TIME-RESOLVED FTIR EMISSION SPECTROSCOPY OF HIGHLY VIBRATIONALLY EXCITED $SO_{2}$

Abstract

Time-Resolved Fourier Transform IR Emission Spectroscopy (TR-FTIRES), with $0.5 \mu$s and $1 cm^{-1}$ resolutions, has been used to characterize the collisional energy transfer of highly vibrationally excited $SO_{2}, SO_{2}$ was excited by 308 nm laser pulses through the $\bar{B}^{1}B_{1} \leftarrow \bar{X}^{1}A_{1}$ trasitions.

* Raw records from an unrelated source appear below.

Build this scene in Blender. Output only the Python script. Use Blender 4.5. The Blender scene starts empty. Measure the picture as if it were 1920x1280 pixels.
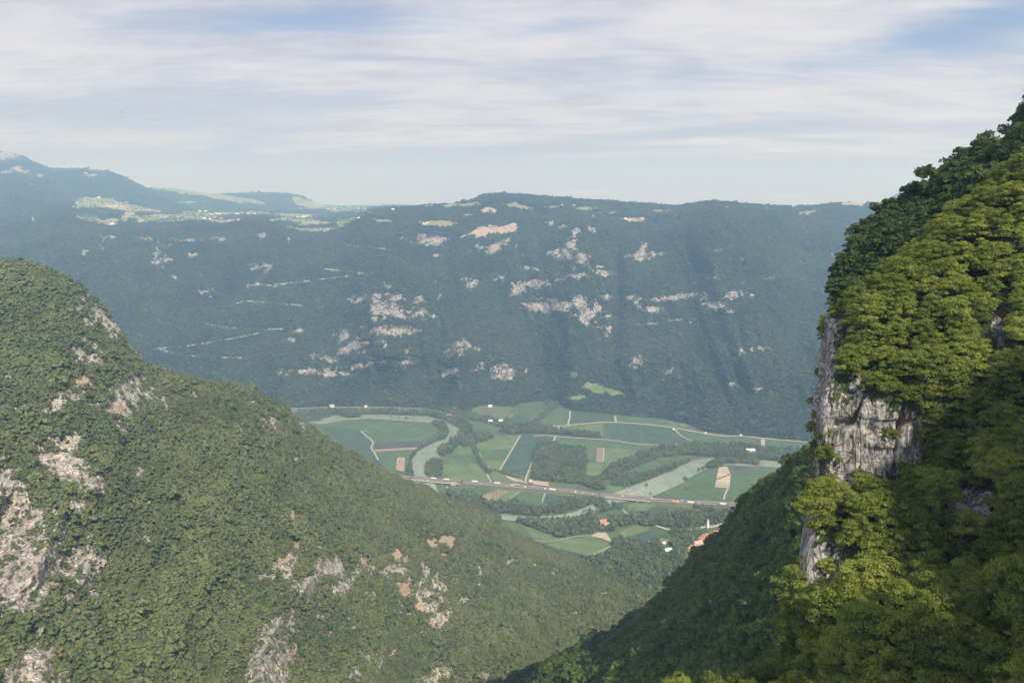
import bpy, math, random
import numpy as np
from mathutils import Vector

R = math.radians
random.seed(7)
RNG = np.random.default_rng(11)
scene = bpy.context.scene
COL = scene.collection

# ------------------------------------------------------------------ camera
FPX, W0, H0 = 1480.0, 1920.0, 1280.0           # focal length in pixels of the 1920 px wide photograph
PITCH = R(8.08)
CAM_Z = 656.0                                   # metres above the valley floor
cam_data = bpy.data.cameras.new("camera")
cam = bpy.data.objects.new("camera", cam_data)
COL.objects.link(cam)
cam_data.sensor_width = 36.0
cam_data.lens = FPX / W0 * 36.0
cam_data.clip_start = 1.0
cam_data.clip_end = 60000.0
cam.location = (0, 0, CAM_Z)
cam.rotation_euler = (R(90) - PITCH, 0, 0)
scene.camera = cam

# ------------------------------------------------------------------ light
SUN_EL, SUN_AZ = R(42), R(160)                  # azimuth clockwise from +Y (the view direction)
SUN_DIR = Vector((math.sin(SUN_AZ) * math.cos(SUN_EL), math.cos(SUN_AZ) * math.cos(SUN_EL), math.sin(SUN_EL)))
sun_data = bpy.data.lights.new("sun", 'SUN')
sun_data.energy = 4.8
sun_data.angle = R(0.6)
sun_data.color = (1.0, 0.93, 0.82)
sun = bpy.data.objects.new("sun", sun_data)
COL.objects.link(sun)
sun.rotation_euler = SUN_DIR.to_track_quat('Z', 'Y').to_euler()

scene.view_settings.view_transform = 'Standard'
scene.view_settings.look = 'None'
scene.view_settings.gamma = 1.0
scene.view_settings.exposure = 0.45
scene.cycles.max_bounces = 6
scene.cycles.diffuse_bounces = 2
scene.cycles.transmission_bounces = 3
scene.cycles.volume_bounces = 1
scene.cycles.use_denoising = True
scene.cycles.denoiser = 'OPENIMAGEDENOISE'
scene.cycles.denoising_input_passes = 'RGB_ALBEDO_NORMAL'
scene.cycles.denoising_prefilter = 'ACCURATE'
scene.cycles.use_adaptive_sampling = True
scene.cycles.adaptive_threshold = 0.01


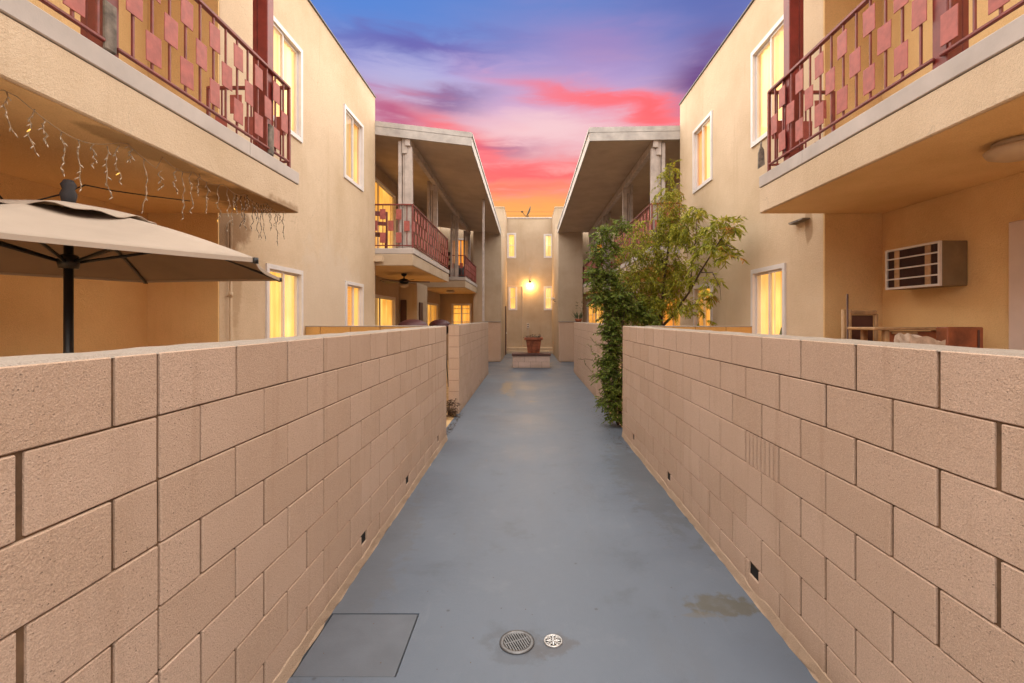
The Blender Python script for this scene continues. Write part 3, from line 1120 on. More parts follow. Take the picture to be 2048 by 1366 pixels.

Collisional induced internal conversion following laser excitation prepares molecules with $32,000 cm^{-1}$ vibrational energy. IR emission spectra from highly vibrationally excited $SO_{2}$ show many broad and red shifted features. The energy distribution of $SO_{2}$ during a collision deactivation process can be monitored through the $\nu_{1}, \nu_{3}$ and $\nu_{1} + \nu_{3}$ emission detected by TR-FTIRES. IR emission can also be detected from bath gas molecules allowing direct observation of the V-V energy transferring collisions. The average energy loss per collision, $\langle \Delta E\rangle$, as a function of average energy, $\langle E\rangle$, of $SO_{2}$ can be extracted from the TR-FTIRE spectra by modeling the intensity of the IR emission. The $\langle \Delta E\rangle-\langle E\rangle$ curve shows a dramatic increase in $\langle \Delta E\rangle$ values above $20,000 cm^{-1}$ energy. Previous studies in our $laboratory^{1}$ have shown that such a dramatic increase is caused by intramolecular vibronic couplings at high vibrational energies. This observation suggests that the origin of the lowest triplet state of $SO_{2}$ is around $20,000 cm^{-1}$.